**TASK OBJECTIVE:** Copy the listing below line for line, starting at its first line and ending with the line that has "PI = math.pi" in it. Add nothing.

**STORED DATA:**

Begin

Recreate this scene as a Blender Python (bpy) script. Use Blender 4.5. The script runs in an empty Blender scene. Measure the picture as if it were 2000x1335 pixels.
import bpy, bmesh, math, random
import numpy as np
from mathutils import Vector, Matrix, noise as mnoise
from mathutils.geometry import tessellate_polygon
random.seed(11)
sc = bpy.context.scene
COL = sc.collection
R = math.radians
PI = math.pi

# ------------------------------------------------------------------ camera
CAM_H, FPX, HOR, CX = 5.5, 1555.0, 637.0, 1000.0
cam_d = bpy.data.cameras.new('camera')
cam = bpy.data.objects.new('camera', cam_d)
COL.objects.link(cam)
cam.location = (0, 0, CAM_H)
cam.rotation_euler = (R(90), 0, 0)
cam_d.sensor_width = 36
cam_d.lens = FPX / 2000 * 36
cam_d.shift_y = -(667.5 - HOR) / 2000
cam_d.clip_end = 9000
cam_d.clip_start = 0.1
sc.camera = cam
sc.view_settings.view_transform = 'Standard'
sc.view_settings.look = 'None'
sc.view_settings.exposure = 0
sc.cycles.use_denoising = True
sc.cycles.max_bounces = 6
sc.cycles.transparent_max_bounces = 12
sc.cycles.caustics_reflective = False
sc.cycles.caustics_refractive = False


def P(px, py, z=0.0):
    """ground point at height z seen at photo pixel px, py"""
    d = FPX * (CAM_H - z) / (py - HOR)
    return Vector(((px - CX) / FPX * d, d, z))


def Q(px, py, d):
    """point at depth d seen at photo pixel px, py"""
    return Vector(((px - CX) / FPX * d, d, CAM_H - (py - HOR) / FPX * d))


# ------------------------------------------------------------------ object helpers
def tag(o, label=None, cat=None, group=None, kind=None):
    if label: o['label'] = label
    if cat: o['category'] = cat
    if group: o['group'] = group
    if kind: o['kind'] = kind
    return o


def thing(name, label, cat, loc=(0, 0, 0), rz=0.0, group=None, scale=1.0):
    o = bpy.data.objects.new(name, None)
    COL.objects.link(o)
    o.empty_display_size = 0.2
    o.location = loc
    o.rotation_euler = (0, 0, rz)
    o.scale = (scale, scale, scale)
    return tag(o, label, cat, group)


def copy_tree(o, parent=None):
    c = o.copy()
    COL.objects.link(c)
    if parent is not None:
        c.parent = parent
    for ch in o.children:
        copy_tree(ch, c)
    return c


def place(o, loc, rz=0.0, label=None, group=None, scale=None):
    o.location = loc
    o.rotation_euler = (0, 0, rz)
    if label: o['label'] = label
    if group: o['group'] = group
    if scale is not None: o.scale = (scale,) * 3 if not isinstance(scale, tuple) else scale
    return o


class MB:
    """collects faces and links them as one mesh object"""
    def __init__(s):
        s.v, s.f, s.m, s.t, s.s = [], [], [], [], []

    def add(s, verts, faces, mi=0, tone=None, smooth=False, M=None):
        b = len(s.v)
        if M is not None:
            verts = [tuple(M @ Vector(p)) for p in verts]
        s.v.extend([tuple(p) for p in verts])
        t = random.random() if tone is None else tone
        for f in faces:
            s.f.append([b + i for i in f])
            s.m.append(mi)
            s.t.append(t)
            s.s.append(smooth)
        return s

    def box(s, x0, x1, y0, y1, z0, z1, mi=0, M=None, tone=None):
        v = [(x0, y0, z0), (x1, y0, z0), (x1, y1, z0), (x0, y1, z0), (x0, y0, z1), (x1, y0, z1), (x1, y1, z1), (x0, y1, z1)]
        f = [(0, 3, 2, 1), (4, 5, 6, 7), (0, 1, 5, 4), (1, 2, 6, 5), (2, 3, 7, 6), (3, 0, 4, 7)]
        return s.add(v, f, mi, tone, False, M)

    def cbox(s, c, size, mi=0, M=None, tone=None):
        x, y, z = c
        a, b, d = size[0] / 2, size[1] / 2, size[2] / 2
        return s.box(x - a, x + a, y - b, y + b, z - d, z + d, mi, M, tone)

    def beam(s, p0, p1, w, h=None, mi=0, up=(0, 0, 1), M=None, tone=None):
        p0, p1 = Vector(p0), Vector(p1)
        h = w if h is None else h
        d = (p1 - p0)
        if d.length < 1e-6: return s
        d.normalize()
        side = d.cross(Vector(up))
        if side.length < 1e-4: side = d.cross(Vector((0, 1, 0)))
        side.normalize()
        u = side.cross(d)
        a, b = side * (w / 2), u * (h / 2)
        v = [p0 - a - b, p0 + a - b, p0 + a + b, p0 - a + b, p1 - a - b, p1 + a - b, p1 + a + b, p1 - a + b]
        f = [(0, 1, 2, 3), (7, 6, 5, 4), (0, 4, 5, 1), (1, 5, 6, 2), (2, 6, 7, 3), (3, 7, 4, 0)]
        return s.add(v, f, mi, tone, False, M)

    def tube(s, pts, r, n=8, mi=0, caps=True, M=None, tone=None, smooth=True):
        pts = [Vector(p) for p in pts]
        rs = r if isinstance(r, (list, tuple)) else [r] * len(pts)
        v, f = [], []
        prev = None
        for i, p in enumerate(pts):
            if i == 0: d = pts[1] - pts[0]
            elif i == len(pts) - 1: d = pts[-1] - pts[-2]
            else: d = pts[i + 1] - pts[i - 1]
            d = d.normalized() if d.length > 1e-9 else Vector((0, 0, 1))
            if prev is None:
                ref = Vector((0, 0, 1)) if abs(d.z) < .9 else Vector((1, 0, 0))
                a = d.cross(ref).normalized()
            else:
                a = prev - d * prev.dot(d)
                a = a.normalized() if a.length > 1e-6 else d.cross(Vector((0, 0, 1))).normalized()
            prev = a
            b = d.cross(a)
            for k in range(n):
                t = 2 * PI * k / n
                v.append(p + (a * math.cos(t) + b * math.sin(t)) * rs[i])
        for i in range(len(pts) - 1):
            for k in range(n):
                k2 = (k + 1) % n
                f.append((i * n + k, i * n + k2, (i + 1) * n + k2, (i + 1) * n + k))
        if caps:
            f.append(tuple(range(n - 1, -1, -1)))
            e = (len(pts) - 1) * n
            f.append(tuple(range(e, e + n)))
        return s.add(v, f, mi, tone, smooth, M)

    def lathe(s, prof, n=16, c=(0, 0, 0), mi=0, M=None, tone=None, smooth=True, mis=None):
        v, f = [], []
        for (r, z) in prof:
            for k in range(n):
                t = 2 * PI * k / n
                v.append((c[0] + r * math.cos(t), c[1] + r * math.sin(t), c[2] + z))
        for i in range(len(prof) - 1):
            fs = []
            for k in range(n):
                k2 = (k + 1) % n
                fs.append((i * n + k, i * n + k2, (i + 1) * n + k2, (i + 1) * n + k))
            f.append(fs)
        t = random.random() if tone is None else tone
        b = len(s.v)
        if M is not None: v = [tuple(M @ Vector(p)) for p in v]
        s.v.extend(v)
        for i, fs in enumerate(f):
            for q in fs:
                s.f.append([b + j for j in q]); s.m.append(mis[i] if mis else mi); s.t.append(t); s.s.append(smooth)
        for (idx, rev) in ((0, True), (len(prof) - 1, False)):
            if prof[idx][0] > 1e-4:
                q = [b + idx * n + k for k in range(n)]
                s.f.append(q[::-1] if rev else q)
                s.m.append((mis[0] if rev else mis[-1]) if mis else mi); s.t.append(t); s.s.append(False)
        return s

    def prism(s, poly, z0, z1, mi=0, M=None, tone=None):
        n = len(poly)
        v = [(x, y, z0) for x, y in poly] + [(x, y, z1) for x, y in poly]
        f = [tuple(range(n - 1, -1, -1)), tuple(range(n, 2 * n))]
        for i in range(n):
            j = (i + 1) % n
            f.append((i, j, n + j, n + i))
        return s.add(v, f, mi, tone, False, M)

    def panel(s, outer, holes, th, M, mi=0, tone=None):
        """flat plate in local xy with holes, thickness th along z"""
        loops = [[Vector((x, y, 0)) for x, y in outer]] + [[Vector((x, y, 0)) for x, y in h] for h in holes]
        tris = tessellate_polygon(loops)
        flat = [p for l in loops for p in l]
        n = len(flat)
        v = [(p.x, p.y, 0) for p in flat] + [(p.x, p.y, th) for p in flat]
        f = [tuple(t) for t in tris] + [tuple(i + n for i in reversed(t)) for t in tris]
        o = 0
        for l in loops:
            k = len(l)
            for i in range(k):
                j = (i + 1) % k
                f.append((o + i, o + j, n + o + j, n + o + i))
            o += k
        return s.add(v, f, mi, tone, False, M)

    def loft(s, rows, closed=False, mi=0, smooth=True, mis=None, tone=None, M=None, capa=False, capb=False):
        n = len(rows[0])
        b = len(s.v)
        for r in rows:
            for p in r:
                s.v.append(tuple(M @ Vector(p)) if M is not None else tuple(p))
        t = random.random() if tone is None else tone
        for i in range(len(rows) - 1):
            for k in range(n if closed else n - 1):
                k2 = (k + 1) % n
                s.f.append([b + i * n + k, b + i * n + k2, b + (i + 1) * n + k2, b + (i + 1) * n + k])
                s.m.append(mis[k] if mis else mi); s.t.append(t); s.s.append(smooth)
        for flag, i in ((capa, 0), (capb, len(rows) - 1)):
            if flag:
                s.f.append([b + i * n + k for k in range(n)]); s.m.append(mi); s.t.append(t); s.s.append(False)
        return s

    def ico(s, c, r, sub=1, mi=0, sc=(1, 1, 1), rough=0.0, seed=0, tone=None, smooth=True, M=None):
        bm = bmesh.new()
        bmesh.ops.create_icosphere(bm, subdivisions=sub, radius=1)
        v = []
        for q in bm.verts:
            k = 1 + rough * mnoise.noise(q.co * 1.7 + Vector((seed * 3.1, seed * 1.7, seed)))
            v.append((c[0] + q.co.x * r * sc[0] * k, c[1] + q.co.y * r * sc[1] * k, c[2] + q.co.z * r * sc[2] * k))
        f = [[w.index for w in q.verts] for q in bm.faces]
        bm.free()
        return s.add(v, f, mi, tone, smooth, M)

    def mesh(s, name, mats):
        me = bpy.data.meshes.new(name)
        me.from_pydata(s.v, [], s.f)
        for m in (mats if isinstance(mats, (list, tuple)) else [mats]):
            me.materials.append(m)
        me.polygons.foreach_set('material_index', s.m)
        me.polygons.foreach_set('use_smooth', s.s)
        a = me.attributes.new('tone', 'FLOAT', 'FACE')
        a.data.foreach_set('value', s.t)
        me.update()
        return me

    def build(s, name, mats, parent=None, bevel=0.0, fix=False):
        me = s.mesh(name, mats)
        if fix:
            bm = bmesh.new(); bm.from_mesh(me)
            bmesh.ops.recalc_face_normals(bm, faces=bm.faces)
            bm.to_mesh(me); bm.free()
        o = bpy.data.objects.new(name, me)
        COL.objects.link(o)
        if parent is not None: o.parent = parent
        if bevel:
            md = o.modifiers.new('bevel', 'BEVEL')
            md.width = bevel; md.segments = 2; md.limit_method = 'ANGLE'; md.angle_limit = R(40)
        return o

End

**RESULT:**
Recreate this scene as a Blender Python (bpy) script. Use Blender 4.5. The script runs in an empty Blender scene. Measure the picture as if it were 2000x1335 pixels.
import bpy, bmesh, math, random
import numpy as np
from mathutils import Vector, Matrix, noise as mnoise
from mathutils.geometry import tessellate_polygon
random.seed(11)
sc = bpy.context.scene
COL = sc.collection
R = math.radians
PI = math.pi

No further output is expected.